Matt Maher: Midlands blessed with a trio of the very best
Should Unai Emery succeed in guiding Villa into the Champions League this season, it would be very difficult not to select him as the West Midlands manager of the year.
Only twice previously has the region had a representative in Europe’s premier club competition. Both times it was Villa, the season after they won the Division One title and then the following year after they won the European Cup itself.
Since then the tournament has expanded, rebranded and in Premier League terms increasingly become something of a closed shop, open only to members of the division’s so-called Big Six.
Emery would be the first West Midlands boss to crack the hegemony, triumphing where the likes of Martin O’Neill and Nuno Espirito Santo before him fell short.
He would do it having overcome a fair share of adversity too, thanks to a steady succession of injuries which began with losing Emi Buendia and Tyrone Mings on the eve of the season and continued his week with the loss of midfielder Boubacar Kamara for the remainder of the campaign.

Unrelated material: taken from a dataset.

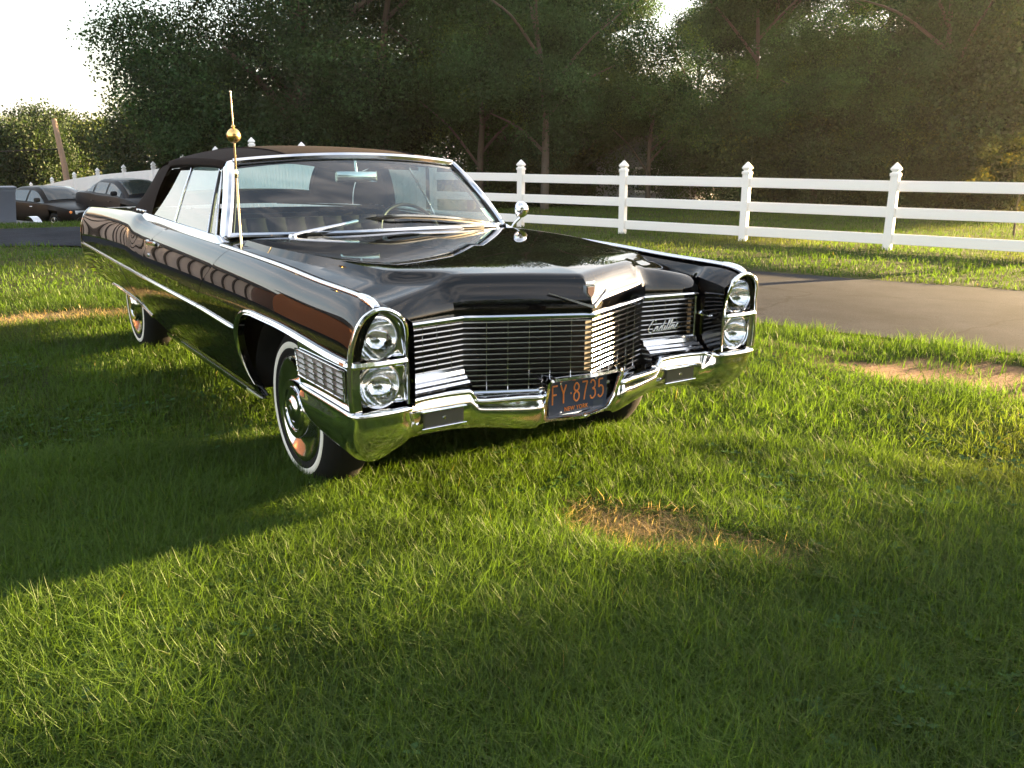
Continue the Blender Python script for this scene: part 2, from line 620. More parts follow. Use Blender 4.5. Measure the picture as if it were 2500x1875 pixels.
def asphalt():
    m, t, b = new_mat('asphalt')
    g = t.nodes.new('ShaderNodeTexCoord')
    n = t.nodes.new('ShaderNodeTexNoise'); n.inputs['Scale'].default_value = .9; n.inputs['Detail'].default_value = 12; n.inputs['Roughness'].default_value = .68
    v = t.nodes.new('ShaderNodeTexVoronoi'); v.inputs['Scale'].default_value = 95
    cr = t.nodes.new('ShaderNodeValToRGB')
    cr.color_ramp.elements[0].position = .36; cr.color_ramp.elements[0].color = (.013, .0165, .0235, 1)
    cr.color_ramp.elements[1].position = .64; cr.color_ramp.elements[1].color = (.033, .038, .050, 1)
    mr = t.nodes.new('ShaderNodeMapRange'); mr.inputs['From Max'].default_value = .6
    mr.inputs['To Min'].default_value = 1.5; mr.inputs['To Max'].default_value = .6
    mx = t.nodes.new('ShaderNodeMix'); mx.data_type = 'RGBA'; mx.blend_type = 'MULTIPLY'; mx.inputs['Factor'].default_value = 1
    bp = t.nodes.new('ShaderNodeBump'); bp.inputs['Strength'].default_value = .3; bp.inputs['Distance'].default_value = .004
    t.links.new(g.outputs['Object'], n.inputs['Vector']); t.links.new(g.outputs['Object'], v.inputs['Vector'])
    t.links.new(n.outputs['Fac'], cr.inputs['Fac']); t.links.new(cr.outputs['Color'], mx.inputs['A'])
    t.links.new(v.outputs['Distance'], mr.inputs['Value']); t.links.new(mr.outputs['Result'], mx.inputs['B'])
    t.links.new(mx.outputs['Result'], b.inputs['Base Color'])
    t.links.new(v.outputs['Distance'], bp.inputs['Height']); t.links.new(bp.outputs['Normal'], b.inputs['Normal'])
    b.inputs['Roughness'].default_value = .9
    b.inputs['Specular IOR Level'].default_value = .05
    # hairline cracks
    vc = t.nodes.new('ShaderNodeTexVoronoi'); vc.feature = 'DISTANCE_TO_EDGE'; vc.inputs['Scale'].default_value = .42
    nw = t.nodes.new('ShaderNodeTexNoise'); nw.inputs['Scale'].default_value = 2.2; nw.inputs['Detail'].default_value = 6
    ad = t.nodes.new('ShaderNodeVectorMath'); ad.operation = 'MULTIPLY_ADD'; ad.inputs[1].default_value = (.5, .5, .5)
    ck = t.nodes.new('ShaderNodeMapRange'); ck.inputs['From Max'].default_value = .012; ck.inputs['To Min'].default_value = .35
    m2 = t.nodes.new('ShaderNodeMix'); m2.data_type = 'RGBA'; m2.blend_type = 'MULTIPLY'; m2.inputs['Factor'].default_value = .8
    t.links.new(g.outputs['Object'], nw.inputs['Vector']); t.links.new(nw.outputs['Color'], ad.inputs[0]); t.links.new(g.outputs['Object'], ad.inputs[2])
    t.links.new(ad.outputs[0], vc.inputs['Vector']); t.links.new(vc.outputs['Distance'], ck.inputs['Value'])
    t.links.new(mx.outputs['Result'], m2.inputs['A']); t.links.new(ck.outputs['Result'], m2.inputs['B'])
    t.links.new(m2.outputs['Result'], b.inputs['Base Color'])
    return m


K = 9
wob_n = (vnoise(np.arange(len(NEAR)) * .5, np.zeros(len(NEAR)), .8, 9) - .5) * .10
RP = np.zeros((len(NEAR), K, 3))
for k in range(K):
    t_ = k / (K - 1)
    a_ = NEAR + (NEAR - FAR) / (2 * HW[:, None]) * wob_n[:, None]
    p_ = a_ * (1 - t_) + FAR * t_
    RP[:, k, :2] = p_
    RP[:, k, 2] = terrain(p_[:, 0], p_[:, 1]) + .006 + .03 * math.sin(math.pi * t_)
V_, F_ = grid(RP)
road = obj('road', V_, F_, asphalt(), smooth=180)
tag(road, 'narrow worn asphalt lane curving behind the parked convertible', kind='structure')


# ================================================================== fences
M['vinyl'] = pmat('white_vinyl', (.88, .84, .80), rough=.38, var=(1.2, .05))
M['vinyl2'] = pmat('white_vinyl_panel', (.86, .85, .84), rough=.42, var=(.9, .04))


def post_mesh(h, w=.127):
    """vinyl post with collar, and its turned cap as a second mesh"""
    p = bbox_bevel((0, 0, h / 2 - .05), (w, w, h + .1), .008)
    col_ = bbox_bevel((0, 0, h + .004), (w + .022, w + .022, .028), .006)
    return p, col_


def cap_mesh(h, w=.127):
    prof = [(.070, 0), (.078, .010), (.070, .022), (.052, .032), (.048, .045), (.060, .058), (.075, .075), (.076, .088), (.058, .118), (.034, .150), (.014, .178), (0, .190)]
    a = np.arange(4) * math.pi / 2 + math.pi / 4
    P = np.array([[(r * 1.38 * math.cos(t), r * 1.38 * math.sin(t), h + .016 + z) for t in a] for r, z in prof])
    return grid(P, close_v=True)


RF0, RFD = np.array([-4.70, 10.87]), np.array([-2.35, -.79])
RF_ANG = math.atan2(RFD[1], RFD[0])
ranch = thing('ranch_fence', 'white three-rail vinyl ranch fence with pointed post caps beyond the lane', 'fence', (-4.70, 10.87, 0), RF_ANG)
POST_H = 1.185
pm, cm = post_mesh(POST_H)
span = float(np.hypot(*RFD))
first = None
rail_first = None
for k in range(-1, 5):
    if first is None:
        first = obj('post', *pm, M['vinyl'], ranch, 30)
        obj('post_collar', *cm, M['vinyl'], first, 30)
        obj('post_cap', *cap_mesh(POST_H), M['vinyl'], first, 20)
        po = first
    else:
        po = copy_child(first, ranch)
    po.location = (k * span + rng.normal(0, .01), rng.normal(0, .008), rng.normal(0, .012))
    po.rotation_euler = (rng.normal(0, .006), rng.normal(0, .006), rng.normal(0, .02))
    if k < 4:
        for z in (1.02, .605, .178):
            if rail_first is None:
                rail_first = obj('rail', *bbox_bevel((0, 0, 0), (span - .10, .040, .168), .006), M['vinyl'], ranch, 30)
                ro = rail_first
            else:
                ro = rail_first.copy(); COL.objects.link(ro); ro.parent = ranch
            ro.location = ((k + .5) * span, 0, z + rng.normal(0, .006))
            ro.rotation_euler = (0, rng.normal(0, .0025), rng.normal(0, .002))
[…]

Emery has already demonstrated an ability to adapt in order to keep Villa’s season on the rails, though it feels fair to say resources have never been so stretched as they are now. Momentum having stalled, these next few weeks present probably his biggest challenge since first walking through the doors of Villa Park 15 months ago, tasked with rousing a team which sat just above the relegation zone.
Emery, of course, is not the region’s only success story this term, as Albion and Wolves supporters would be quick to attest. Add Gary O’Neil and Carlos Corberan to the mix and you have three examples of seriously impressive coaching jobs, each slightly different but with all having overcome obstacles of varying degrees to keep their respective teams on track.
O’Neil appeared a man walking into a storm when he arrived at Wolves just a few days before the start of the season to inherit a squad in flux, which had been branded not good enough by predecessor Julen Lopetegui.
Though there was always a suspicion the players were slightly better than the Spaniard believed, O’Neil has proved the point in emphatic fashion.